Warby Parker filed initial plans to go public and at least two high-profile Tiger-related funds are poised to be big beneficiaries.
The maker of fashionable eye-glass frames said Tuesday evening in a regulatory filing that it plans to list its shares through a direct listing instead of the conventional initial public offering.
With direct listings, companies issue their shares directly into the market, rather than using investment banks to sell the shares. The stock exchange then sets an official reference price for the IPO.
Very few companies have gone public this way compared to the traditional method.
In the first half of this year, Warby Parker — which touts that its eye-glass frames start at $95 a pair — reported $270.5 million in revenue and a $20.4 million loss, according to the regulatory filing.
In 2020 it generated $393.7 million in revenue and posted a $55.9 million loss, according to the document.
Two of the company’s disclosed 5 percent owners are Tiger Global Management, headed by Chase Coleman and Scott Shleifer, and D1 Capital Partners, headed by Dan Sundheim, although the filing does not disclose the number of shares each firm holds.
The filing does disclose that in August 2020 D1 paid more than $119 million for a little more than 4.86 million shares of Series G redeemable convertible preferred stock at a purchase price of $24.53 per share.
Both Tiger Global and D1 have participated in several rounds of financings over the years.
Most recently, in 2020 Warby Parker closed on $245 million in funding, which included a $120 million series G round led by D1, which valued the company at $3 billion, according to TechCrunch.
Tiger Global led Warby Parker’s Series A funding round in 2011 and its Series C round in 2013. It also participated in the Series B and Series D funding rounds, according to Crunchbase.

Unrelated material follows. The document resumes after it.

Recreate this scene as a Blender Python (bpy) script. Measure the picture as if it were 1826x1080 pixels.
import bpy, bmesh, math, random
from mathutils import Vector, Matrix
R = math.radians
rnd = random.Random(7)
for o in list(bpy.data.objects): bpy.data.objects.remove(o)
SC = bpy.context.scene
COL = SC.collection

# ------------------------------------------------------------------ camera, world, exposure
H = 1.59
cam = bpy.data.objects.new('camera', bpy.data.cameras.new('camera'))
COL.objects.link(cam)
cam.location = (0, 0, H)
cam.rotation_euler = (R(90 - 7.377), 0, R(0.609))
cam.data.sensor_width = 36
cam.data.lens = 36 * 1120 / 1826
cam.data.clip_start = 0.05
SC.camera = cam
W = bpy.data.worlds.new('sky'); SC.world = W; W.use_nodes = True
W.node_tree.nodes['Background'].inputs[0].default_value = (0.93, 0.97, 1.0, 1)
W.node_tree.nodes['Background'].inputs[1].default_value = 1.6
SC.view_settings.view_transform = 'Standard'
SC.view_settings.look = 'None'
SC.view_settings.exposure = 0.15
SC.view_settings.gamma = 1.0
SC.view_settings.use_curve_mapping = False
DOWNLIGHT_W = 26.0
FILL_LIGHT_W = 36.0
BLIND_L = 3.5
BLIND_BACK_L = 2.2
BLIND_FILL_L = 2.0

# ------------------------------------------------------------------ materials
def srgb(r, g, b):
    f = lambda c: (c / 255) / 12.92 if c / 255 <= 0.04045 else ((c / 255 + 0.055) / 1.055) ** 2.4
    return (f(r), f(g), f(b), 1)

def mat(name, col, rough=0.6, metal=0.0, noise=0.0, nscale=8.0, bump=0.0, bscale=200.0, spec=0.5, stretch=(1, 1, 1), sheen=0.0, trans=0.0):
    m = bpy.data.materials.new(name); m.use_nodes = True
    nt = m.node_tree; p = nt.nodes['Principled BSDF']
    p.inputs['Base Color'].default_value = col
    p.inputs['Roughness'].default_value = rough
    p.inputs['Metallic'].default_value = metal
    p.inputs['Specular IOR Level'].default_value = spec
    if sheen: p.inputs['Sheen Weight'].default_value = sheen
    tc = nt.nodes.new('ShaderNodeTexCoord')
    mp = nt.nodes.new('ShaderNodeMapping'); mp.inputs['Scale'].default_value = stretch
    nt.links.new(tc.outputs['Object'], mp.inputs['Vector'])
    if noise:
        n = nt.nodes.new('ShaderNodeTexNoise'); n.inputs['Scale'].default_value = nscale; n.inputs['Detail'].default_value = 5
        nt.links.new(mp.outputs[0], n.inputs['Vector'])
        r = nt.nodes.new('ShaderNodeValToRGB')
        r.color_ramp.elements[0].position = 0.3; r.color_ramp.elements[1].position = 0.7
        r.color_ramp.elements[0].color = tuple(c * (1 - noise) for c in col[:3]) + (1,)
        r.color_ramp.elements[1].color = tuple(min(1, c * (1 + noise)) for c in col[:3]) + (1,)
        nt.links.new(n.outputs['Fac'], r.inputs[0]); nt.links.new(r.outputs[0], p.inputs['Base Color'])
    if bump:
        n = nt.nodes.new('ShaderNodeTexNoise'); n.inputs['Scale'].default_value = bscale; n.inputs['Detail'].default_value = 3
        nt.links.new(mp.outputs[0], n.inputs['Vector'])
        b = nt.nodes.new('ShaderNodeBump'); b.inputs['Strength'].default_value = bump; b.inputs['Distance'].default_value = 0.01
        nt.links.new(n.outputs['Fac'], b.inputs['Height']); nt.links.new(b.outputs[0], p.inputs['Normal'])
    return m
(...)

Tiger Global is best known for its hedge funds and long-only fund. But its private equity business — which is what it calls its venture capital arm — accounts for more than half of the firm’s more than $70 billion in assets.
The firm recently told clients in its hedge fund’s second-quarter letter that 25 companies in its private portfolio had already gone public this year.
At D1, meanwhile, the Class C shares of its long-short hedge fund allocate 35 percent of their capital to private investments.